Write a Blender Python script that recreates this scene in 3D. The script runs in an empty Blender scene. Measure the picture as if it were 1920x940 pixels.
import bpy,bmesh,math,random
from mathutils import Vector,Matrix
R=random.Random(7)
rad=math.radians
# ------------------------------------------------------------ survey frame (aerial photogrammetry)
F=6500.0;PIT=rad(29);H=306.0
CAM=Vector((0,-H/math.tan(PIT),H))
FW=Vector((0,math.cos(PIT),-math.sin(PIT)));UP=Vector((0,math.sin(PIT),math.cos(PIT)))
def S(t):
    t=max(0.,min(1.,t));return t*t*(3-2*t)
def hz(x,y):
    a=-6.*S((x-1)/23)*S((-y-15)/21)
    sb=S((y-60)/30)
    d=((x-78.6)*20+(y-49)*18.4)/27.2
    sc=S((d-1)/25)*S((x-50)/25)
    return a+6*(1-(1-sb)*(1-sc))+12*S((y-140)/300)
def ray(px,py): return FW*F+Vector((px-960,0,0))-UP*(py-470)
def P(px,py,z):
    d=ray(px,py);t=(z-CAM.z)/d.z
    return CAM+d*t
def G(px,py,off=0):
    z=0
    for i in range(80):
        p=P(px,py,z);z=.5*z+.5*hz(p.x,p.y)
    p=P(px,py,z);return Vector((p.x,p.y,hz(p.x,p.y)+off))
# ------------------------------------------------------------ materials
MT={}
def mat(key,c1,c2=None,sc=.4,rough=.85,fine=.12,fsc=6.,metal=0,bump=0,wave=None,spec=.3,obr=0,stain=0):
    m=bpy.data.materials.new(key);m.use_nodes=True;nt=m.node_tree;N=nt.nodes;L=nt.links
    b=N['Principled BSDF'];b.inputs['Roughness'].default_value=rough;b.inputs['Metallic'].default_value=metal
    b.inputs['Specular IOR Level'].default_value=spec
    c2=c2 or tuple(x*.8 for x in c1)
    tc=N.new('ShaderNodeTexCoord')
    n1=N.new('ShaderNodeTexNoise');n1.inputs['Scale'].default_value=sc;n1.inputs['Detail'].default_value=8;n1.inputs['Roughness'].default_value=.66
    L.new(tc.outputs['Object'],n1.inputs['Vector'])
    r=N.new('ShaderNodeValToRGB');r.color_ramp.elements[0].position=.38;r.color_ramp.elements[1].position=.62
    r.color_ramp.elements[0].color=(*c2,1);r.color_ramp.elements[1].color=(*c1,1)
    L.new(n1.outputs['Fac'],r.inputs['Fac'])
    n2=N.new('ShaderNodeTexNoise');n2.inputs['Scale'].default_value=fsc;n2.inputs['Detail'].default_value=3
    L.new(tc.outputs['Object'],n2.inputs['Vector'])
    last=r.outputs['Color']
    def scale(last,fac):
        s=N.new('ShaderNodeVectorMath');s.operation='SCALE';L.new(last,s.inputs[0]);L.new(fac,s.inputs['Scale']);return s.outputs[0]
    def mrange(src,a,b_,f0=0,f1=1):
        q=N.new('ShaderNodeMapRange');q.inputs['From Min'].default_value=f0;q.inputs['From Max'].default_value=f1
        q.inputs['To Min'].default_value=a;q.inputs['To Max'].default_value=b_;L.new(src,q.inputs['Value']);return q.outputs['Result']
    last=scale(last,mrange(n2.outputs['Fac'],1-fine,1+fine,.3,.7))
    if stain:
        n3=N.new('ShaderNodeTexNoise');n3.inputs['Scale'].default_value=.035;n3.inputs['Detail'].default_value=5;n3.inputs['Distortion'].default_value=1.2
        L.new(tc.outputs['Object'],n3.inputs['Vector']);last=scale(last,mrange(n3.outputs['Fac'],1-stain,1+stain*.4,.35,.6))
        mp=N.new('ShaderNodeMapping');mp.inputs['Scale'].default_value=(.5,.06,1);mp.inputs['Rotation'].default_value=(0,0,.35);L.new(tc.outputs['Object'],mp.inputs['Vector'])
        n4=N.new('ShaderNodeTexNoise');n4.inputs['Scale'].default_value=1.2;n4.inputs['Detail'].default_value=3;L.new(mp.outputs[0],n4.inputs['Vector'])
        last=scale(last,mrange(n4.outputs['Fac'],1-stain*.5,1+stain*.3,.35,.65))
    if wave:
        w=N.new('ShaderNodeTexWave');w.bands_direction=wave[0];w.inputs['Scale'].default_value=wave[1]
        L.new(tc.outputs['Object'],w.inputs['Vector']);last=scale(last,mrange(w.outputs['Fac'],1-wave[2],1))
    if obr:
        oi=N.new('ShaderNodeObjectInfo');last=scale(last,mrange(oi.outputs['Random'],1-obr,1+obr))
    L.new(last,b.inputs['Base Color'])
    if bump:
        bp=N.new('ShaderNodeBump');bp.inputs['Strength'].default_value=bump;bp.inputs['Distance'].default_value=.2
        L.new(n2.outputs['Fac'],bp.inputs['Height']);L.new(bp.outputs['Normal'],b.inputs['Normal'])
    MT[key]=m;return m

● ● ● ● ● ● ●

- [What you will do] Extract all of the material exactly as it is written.

- [Output for this exercise]
Write a Blender Python script that recreates this scene in 3D. The script runs in an empty Blender scene. Measure the picture as if it were 1920x940 pixels.
import bpy,bmesh,math,random
from mathutils import Vector,Matrix
R=random.Random(7)
rad=math.radians
# ------------------------------------------------------------ survey frame (aerial photogrammetry)
F=6500.0;PIT=rad(29);H=306.0
CAM=Vector((0,-H/math.tan(PIT),H))
FW=Vector((0,math.cos(PIT),-math.sin(PIT)));UP=Vector((0,math.sin(PIT),math.cos(PIT)))
def S(t):
    t=max(0.,min(1.,t));return t*t*(3-2*t)
def hz(x,y):
    a=-6.*S((x-1)/23)*S((-y-15)/21)
    sb=S((y-60)/30)
    d=((x-78.6)*20+(y-49)*18.4)/27.2
    sc=S((d-1)/25)*S((x-50)/25)
    return a+6*(1-(1-sb)*(1-sc))+12*S((y-140)/300)
def ray(px,py): return FW*F+Vector((px-960,0,0))-UP*(py-470)
def P(px,py,z):
    d=ray(px,py);t=(z-CAM.z)/d.z
    return CAM+d*t
def G(px,py,off=0):
    z=0
    for i in range(80):
        p=P(px,py,z);z=.5*z+.5*hz(p.x,p.y)
    p=P(px,py,z);return Vector((p.x,p.y,hz(p.x,p.y)+off))
# ------------------------------------------------------------ materials
MT={}
def mat(key,c1,c2=None,sc=.4,rough=.85,fine=.12,fsc=6.,metal=0,bump=0,wave=None,spec=.3,obr=0,stain=0):
    m=bpy.data.materials.new(key);m.use_nodes=True;nt=m.node_tree;N=nt.nodes;L=nt.links
    b=N['Principled BSDF'];b.inputs['Roughness'].default_value=rough;b.inputs['Metallic'].default_value=metal
    b.inputs['Specular IOR Level'].default_value=spec
    c2=c2 or tuple(x*.8 for x in c1)
    tc=N.new('ShaderNodeTexCoord')
    n1=N.new('ShaderNodeTexNoise');n1.inputs['Scale'].default_value=sc;n1.inputs['Detail'].default_value=8;n1.inputs['Roughness'].default_value=.66
    L.new(tc.outputs['Object'],n1.inputs['Vector'])
    r=N.new('ShaderNodeValToRGB');r.color_ramp.elements[0].position=.38;r.color_ramp.elements[1].position=.62
    r.color_ramp.elements[0].color=(*c2,1);r.color_ramp.elements[1].color=(*c1,1)
    L.new(n1.outputs['Fac'],r.inputs['Fac'])
    n2=N.new('ShaderNodeTexNoise');n2.inputs['Scale'].default_value=fsc;n2.inputs['Detail'].default_value=3
    L.new(tc.outputs['Object'],n2.inputs['Vector'])
    last=r.outputs['Color']
    def scale(last,fac):
        s=N.new('ShaderNodeVectorMath');s.operation='SCALE';L.new(last,s.inputs[0]);L.new(fac,s.inputs['Scale']);return s.outputs[0]
    def mrange(src,a,b_,f0=0,f1=1):
        q=N.new('ShaderNodeMapRange');q.inputs['From Min'].default_value=f0;q.inputs['From Max'].default_value=f1
        q.inputs['To Min'].default_value=a;q.inputs['To Max'].default_value=b_;L.new(src,q.inputs['Value']);return q.outputs['Result']
    last=scale(last,mrange(n2.outputs['Fac'],1-fine,1+fine,.3,.7))
    if stain:
        n3=N.new('ShaderNodeTexNoise');n3.inputs['Scale'].default_value=.035;n3.inputs['Detail'].default_value=5;n3.inputs['Distortion'].default_value=1.2
        L.new(tc.outputs['Object'],n3.inputs['Vector']);last=scale(last,mrange(n3.outputs['Fac'],1-stain,1+stain*.4,.35,.6))
        mp=N.new('ShaderNodeMapping');mp.inputs['Scale'].default_value=(.5,.06,1);mp.inputs['Rotation'].default_value=(0,0,.35);L.new(tc.outputs['Object'],mp.inputs['Vector'])
        n4=N.new('ShaderNodeTexNoise');n4.inputs['Scale'].default_value=1.2;n4.inputs['Detail'].default_value=3;L.new(mp.outputs[0],n4.inputs['Vector'])
        last=scale(last,mrange(n4.outputs['Fac'],1-stain*.5,1+stain*.3,.35,.65))
    if wave:
        w=N.new('ShaderNodeTexWave');w.bands_direction=wave[0];w.inputs['Scale'].default_value=wave[1]
        L.new(tc.outputs['Object'],w.inputs['Vector']);last=scale(last,mrange(w.outputs['Fac'],1-wave[2],1))
    if obr:
        oi=N.new('ShaderNodeObjectInfo');last=scale(last,mrange(oi.outputs['Random'],1-obr,1+obr))
    L.new(last,b.inputs['Base Color'])
    if bump:
        bp=N.new('ShaderNodeBump');bp.inputs['Strength'].default_value=bump;bp.inputs['Distance'].default_value=.2
        L.new(n2.outputs['Fac'],bp.inputs['Height']);L.new(bp.outputs['Normal'],b.inputs['Normal'])
    MT[key]=m;return m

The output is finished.